» **Data excerpt**
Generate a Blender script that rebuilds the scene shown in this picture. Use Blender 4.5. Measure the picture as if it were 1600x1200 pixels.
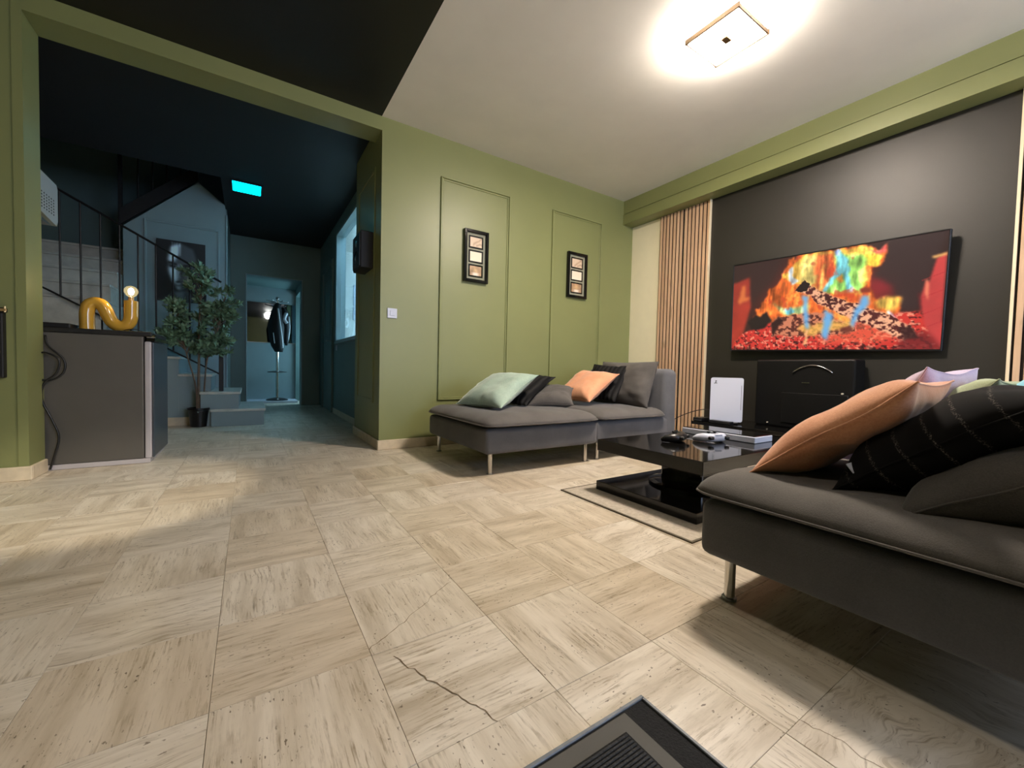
import bpy, bmesh, math, random
import numpy as np
from mathutils import Vector, Matrix, noise

random.seed(7)
rng = np.random.default_rng(7)
S = bpy.context.scene
COL = S.collection
for o in list(bpy.data.objects):
    bpy.data.objects.remove(o)

# ------------------------------------------------------------------ camera, world, lights, exposure
cam_d = bpy.data.cameras.new('camera')
cam_d.sensor_fit = 'HORIZONTAL'
cam_d.sensor_width = 36.0
cam_d.lens = 635.675 / 1600 * 36
cam_d.clip_start = 0.02
cam = bpy.data.objects.new('camera', cam_d)
COL.objects.link(cam)
_p, _y, _r = -0.0342977682, 0.574373243, 0.0230149717
_f = Vector((math.sin(_y) * math.cos(_p), math.cos(_y) * math.cos(_p), math.sin(_p)))
_rt = Vector((math.cos(_y), -math.sin(_y), 0))
_up = _rt.cross(_f)
_r2 = _rt * math.cos(_r) + _up * math.sin(_r)
_u2 = -_rt * math.sin(_r) + _up * math.cos(_r)
cam.matrix_world = Matrix(((_r2.x, _u2.x, -_f.x, 0), (_r2.y, _u2.y, -_f.y, 0), (_r2.z, _u2.z, -_f.z, 0.66), (0, 0, 0, 1)))
S.camera = cam

W = bpy.data.worlds.new('world')
S.world = W
W.use_nodes = True
W.node_tree.nodes['Background'].inputs[0].default_value = (0.02, 0.025, 0.035, 1)
W.node_tree.nodes['Background'].inputs[1].default_value = 0.5

CEILING_LAMP = 350.0      # emission of the square ceiling lamp
CEILING_LAMP_COL = (1.0, 0.87, 0.745)
HALL_PANEL = 4.6         # emission of the cyan panel in the hall
BULB = 210.0              # filament of the bulb on the fridge
SIDE_ROOM = 175.0          # lamp of the room behind the hall window
NICHE_LIGHT = 30.0        # lit room opening off the right side of the hall niche
HALL_SPOT = 225.0         # ceiling spot aimed at the floor in front of the opening
CEILING_FILL = 36.0       # unseen fill light added above the camera
WINDOW_LIGHT = 95.0       # cool evening light behind the camera

S.view_settings.view_transform = 'Standard'
S.view_settings.look = 'None'
S.view_settings.exposure = 0.0
S.view_settings.gamma = 1.0
S.view_settings.use_curve_mapping = False
S.cycles.use_denoising = True
S.cycles.max_bounces = 10
S.cycles.diffuse_bounces = 6
S.cycles.sample_clamp_indirect = 8.0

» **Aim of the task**
Write out the lines from the start of the material to the line with "bpy.data.objects.remove(o)", inclusive and exactly. Skip the pictures.

» **Exercise response**
Generate a Blender script that rebuilds the scene shown in this picture. Use Blender 4.5. Measure the picture as if it were 1600x1200 pixels.
import bpy, bmesh, math, random
import numpy as np
from mathutils import Vector, Matrix, noise

random.seed(7)
rng = np.random.default_rng(7)
S = bpy.context.scene
COL = S.collection
for o in list(bpy.data.objects):
    bpy.data.objects.remove(o)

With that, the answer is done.